Any recording that has anything to do with the legendary pianist and bandleader Eddie Palmieri promises to be something special. MR. EP (High Note) is a tribute to the master by trumpeter Charlie Sepúlveda and his San Juan, Puerto Rico-based group The Turnaround. The renowned brass man succeeds in reviving Palmieri’s sophisticated amalgam of salsa and Latin jazz and blending it with his own brand of improvisation. The maestro himself is on three tracks, including two variations on a self-composed theme, on which Palmieri demonstrates his powerful, classical-influenced keyboard technique.
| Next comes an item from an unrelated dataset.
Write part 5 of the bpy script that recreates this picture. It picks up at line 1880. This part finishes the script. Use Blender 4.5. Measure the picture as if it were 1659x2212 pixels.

Elsewhere, save a performance of the bolero standard “Bésame Mucho” that features pop vocalist Yarimar Denisse, and an appearance by Puerto Rican hip hop artist Siete Nueve on the tune “Si Tu Sabes,” the focus is on Sepúlveda and how he has shaped his originals to project the orchestral energy and stylistic verve associated with Palmieri. On “Bomba Pa’ Carmen,” he switches gears to showcase a modernized version of the bomba rhythm – a staple of Puerto Rican folklore. Sepúlveda has long been considered one of the most accomplished and versatile instrumentalists of his generation – a reputation that is further bolstered by this exceptional album.

From the neighboring Dominican Republic comes a truly original group whose talent deserves much wider recognition. Keyboardist, composer and arranger Josean Jacobo and his group Tumbao are in the fore of creating a propitious fusion of Dominican folkloric idioms and contemporary instrumental styles. Tapping the rhythmically-spicy world of such little-known forms as gagá, pri-pri, mangulina and pambiche, the band moves far beyond such customary Dominican music touchstones as merengue and bachata to a more organic and stylistically expansive sound. On Balsié (named for a native percussion instrument), their latest self-produced recording, these talented young Dominicanos generate true excitement. On “Cruzando el Rio,” the quintet is joined by vocalist Irka Mateo who navigates the rhythmic currents of the congos style, exploring a blend of Afro-Taíno (indigenous Caribbean people) influences. In any language, Josean Jacobo & Tumbao are sensational – a band you’ll be hearing a lot more about in coming years.